The Parable of the Weeds: Matthew 13:24–30
This parable of the wheat and the tares is one more place where Jesus clearly asserts that there will be a judgment when good and the evil will be finally separated. Until then, good and evil will dwell together. There are many things that could be said about this parable, but I want to highlight four things:
1) Jesus teaches us that there really is a personal, evil power in the world, a person who is totally committed to all that is bad and to corrupting as much as possible of God’s good creation.
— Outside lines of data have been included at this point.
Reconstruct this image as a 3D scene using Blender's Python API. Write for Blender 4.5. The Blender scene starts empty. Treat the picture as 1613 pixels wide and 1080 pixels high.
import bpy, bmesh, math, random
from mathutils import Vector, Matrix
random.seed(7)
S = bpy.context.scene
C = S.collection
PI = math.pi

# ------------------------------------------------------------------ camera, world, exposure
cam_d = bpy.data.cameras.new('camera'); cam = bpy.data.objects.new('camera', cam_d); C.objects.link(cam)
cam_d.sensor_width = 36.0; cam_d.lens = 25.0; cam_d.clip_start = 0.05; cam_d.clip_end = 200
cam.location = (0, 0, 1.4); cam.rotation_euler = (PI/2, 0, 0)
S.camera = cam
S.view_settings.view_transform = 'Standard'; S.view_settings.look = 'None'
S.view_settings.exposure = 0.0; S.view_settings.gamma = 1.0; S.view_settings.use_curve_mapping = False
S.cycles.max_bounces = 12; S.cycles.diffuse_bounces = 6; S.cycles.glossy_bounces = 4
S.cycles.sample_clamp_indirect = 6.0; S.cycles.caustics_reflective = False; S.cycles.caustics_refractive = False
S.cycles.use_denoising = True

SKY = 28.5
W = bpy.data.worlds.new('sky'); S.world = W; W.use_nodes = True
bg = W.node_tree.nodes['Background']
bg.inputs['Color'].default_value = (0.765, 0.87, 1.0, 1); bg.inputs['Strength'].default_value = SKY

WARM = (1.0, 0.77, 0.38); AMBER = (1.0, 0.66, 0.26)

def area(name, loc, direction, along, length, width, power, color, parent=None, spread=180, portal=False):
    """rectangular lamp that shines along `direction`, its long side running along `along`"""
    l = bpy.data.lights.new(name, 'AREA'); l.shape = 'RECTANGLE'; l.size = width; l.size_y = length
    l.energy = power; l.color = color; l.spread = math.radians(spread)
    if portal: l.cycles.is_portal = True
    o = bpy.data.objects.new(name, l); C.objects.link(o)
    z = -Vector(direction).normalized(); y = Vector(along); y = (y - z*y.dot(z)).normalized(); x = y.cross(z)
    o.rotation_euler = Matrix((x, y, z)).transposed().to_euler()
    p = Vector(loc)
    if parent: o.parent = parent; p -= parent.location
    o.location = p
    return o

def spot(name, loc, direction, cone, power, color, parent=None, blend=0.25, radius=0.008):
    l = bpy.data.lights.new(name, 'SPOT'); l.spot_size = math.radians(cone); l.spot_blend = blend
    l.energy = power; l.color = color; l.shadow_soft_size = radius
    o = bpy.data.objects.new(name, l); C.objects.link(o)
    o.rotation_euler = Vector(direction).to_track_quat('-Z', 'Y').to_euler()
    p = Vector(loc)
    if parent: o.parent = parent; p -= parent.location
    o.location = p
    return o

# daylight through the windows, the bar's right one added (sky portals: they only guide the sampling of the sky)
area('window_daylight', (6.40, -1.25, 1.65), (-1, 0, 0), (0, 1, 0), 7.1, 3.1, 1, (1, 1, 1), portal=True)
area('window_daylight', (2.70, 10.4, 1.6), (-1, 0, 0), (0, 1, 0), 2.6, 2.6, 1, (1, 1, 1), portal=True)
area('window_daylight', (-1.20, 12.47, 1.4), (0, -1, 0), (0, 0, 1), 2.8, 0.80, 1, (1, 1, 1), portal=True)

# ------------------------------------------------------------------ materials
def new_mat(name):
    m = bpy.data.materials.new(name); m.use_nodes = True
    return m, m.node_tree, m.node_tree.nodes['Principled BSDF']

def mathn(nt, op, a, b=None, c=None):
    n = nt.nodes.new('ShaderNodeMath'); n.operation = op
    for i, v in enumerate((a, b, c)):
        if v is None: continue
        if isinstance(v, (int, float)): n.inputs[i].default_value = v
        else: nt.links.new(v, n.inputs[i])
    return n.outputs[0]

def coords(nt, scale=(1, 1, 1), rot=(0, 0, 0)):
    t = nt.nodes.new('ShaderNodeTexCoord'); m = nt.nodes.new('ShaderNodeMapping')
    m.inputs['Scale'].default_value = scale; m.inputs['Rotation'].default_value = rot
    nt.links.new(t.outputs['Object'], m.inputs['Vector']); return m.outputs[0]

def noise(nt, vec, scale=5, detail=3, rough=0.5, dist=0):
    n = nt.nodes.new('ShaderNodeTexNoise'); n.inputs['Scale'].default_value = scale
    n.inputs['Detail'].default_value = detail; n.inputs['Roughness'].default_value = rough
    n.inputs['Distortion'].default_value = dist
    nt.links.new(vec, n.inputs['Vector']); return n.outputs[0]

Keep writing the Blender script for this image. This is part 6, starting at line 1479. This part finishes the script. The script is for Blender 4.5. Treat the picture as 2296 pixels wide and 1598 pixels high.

If there’s anything that the contemporary church needs to get straight is that we have a real enemy, a person who is more clever and more experienced in what he does than we are. He is not just some impersonal power or force, but a real, thinking, plotting entity who can outplay us in his chess game every time if we try to take him on on our own.
2) We aren’t the final judges of things.
We judge according to appearance; God judges according to ultimate knowledge of all things. If we were to separate the good from the bad, how would we do it? The problem is that what seems to us good may turn out in the end to be bad, and what seems to us at the moment to be evil may be good at the end.
For example, if we were looking at Joseph Stalin as a young man in a theological seminary, we might be fooled into thinking he was a real follower of Jesus, and if we looked at the young John Newton, the composer of the hymn Amazing Grace, we would surely have tossed him out, because he was one of the most cruel men of the eighteenth century—until God got a hold of him.
By the way, we shouldn’t think that just because someone is in the church, or even a leader in the church, therefore he or she is part of Jesus’ true flock. Look what Daniel Defoe said about that in his little poem:
Wherever God erects a house of prayer,
The Devil always builds a chapel there;
And ’twill be found, upon examination,
The latter has the largest congregation.
3) God seems to be slow in his judgments, but he’s certain.
We like the slow part, particularly when it comes to his judging us, and the certain part when it comes to those we don’t like. But it’s probably true that if he weren’t slow, we wouldn’t even be here. And whereas we like the idea of karma (people getting what they deserve), God prefers grace (people getting what they don’t deserve).
4) Since God is the final and perfect Judge of all things, we can trust him with the judgment. He’ll do the ultimate separation—we won’t and can’t.
We might observe that the wheat and the poisonous tares aren’t just “we” and “they” (around us), but in us. If we’re really being honest, both are part of our character, and it’s this realization that keeps us from self-righteousness. It’s only at the end that the sinful nature in us will die and be taken from us—permanently. And only God has the power to do that.
So what’s the very good news? We can celebrate the fact that the final state of all things will be good, the whole good, and nothing but the good. After God separates out of his kingdom all that is evil, the only thing that remains will be good. We’re told that in the end only righteousness will dwell in the New Heaven and the New Earth (2 Peter 3:13).
And the whole thing is the work of God from beginning to end.